When the River Whispers Secrets
Dawn's pale fingers were still clutching the horizon when my waders sank into the Meramec's chilly embrace. The river smelled of wet limestone and possibility, my spinnerbait box clicking like castanets against my hip with each step. I always fish the deep pool below Johnson's Bluff first – my grandfather's faded bandana tied to my tackle bag brings beginner's luck, or so I pretend.
Three hours. Six rig changes. My coffee thermos held nothing but echoes. The mayflies started hatching in earnest when I noticed concentric rings forming behind a submerged log – not the casual swirls of current, but the telltale punctuation marks of a predator. My hands shook as I tied on a jighead, the 8lb fluorocarbon line biting into my calloused index finger during the clinch knot ritual.
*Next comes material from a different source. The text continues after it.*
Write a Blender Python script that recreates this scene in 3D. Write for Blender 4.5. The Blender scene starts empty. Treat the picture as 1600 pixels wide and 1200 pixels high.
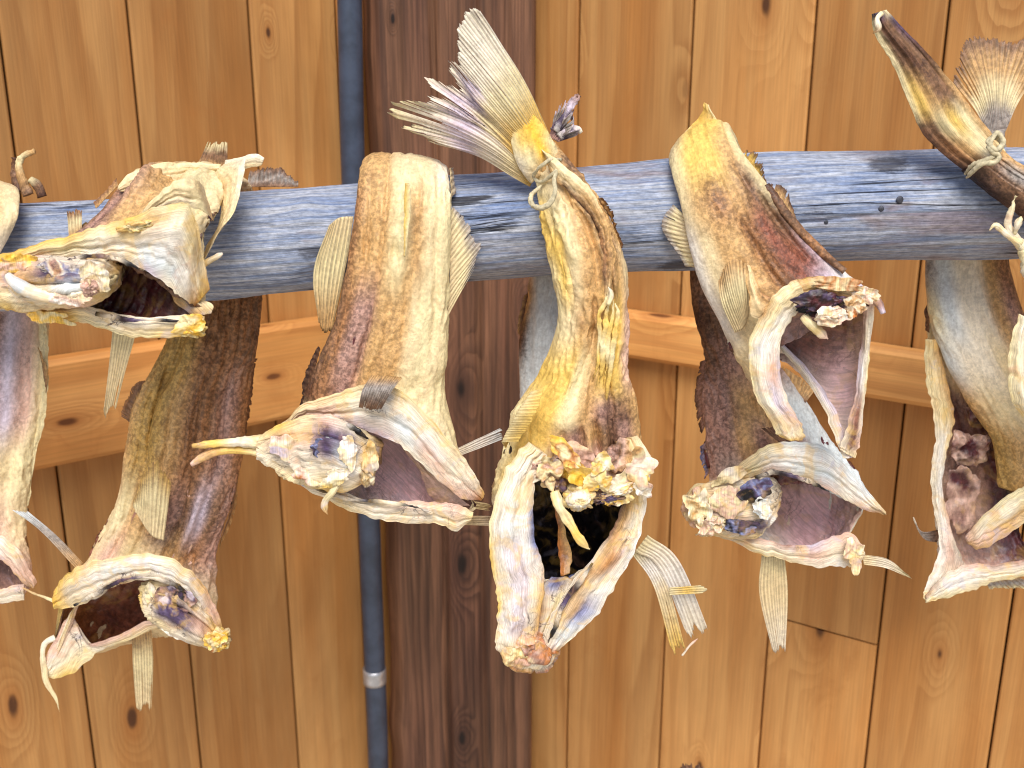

The strike came violent and immediate. Rod tip plunging toward the tea-colored water, drag screaming like a banshee – I nearly lost my footing on the mossy rocks. 'Not today, old girl,' I growled through clenched teeth, the rod butt jammed against my sternum. When the smallmouth finally surfaced, its bronze flanks glittering like pirate treasure, I found myself laughing at the absurdity – 18 inches of fury caught on a $1.29 lure.
Walking back through the sycamore grove, I pressed a mayfly wing to my tongue just to taste the morning's metallic sweetness. The river never gives up its secrets easily, but sometimes, when the light slants just right, it'll trade you one for a story.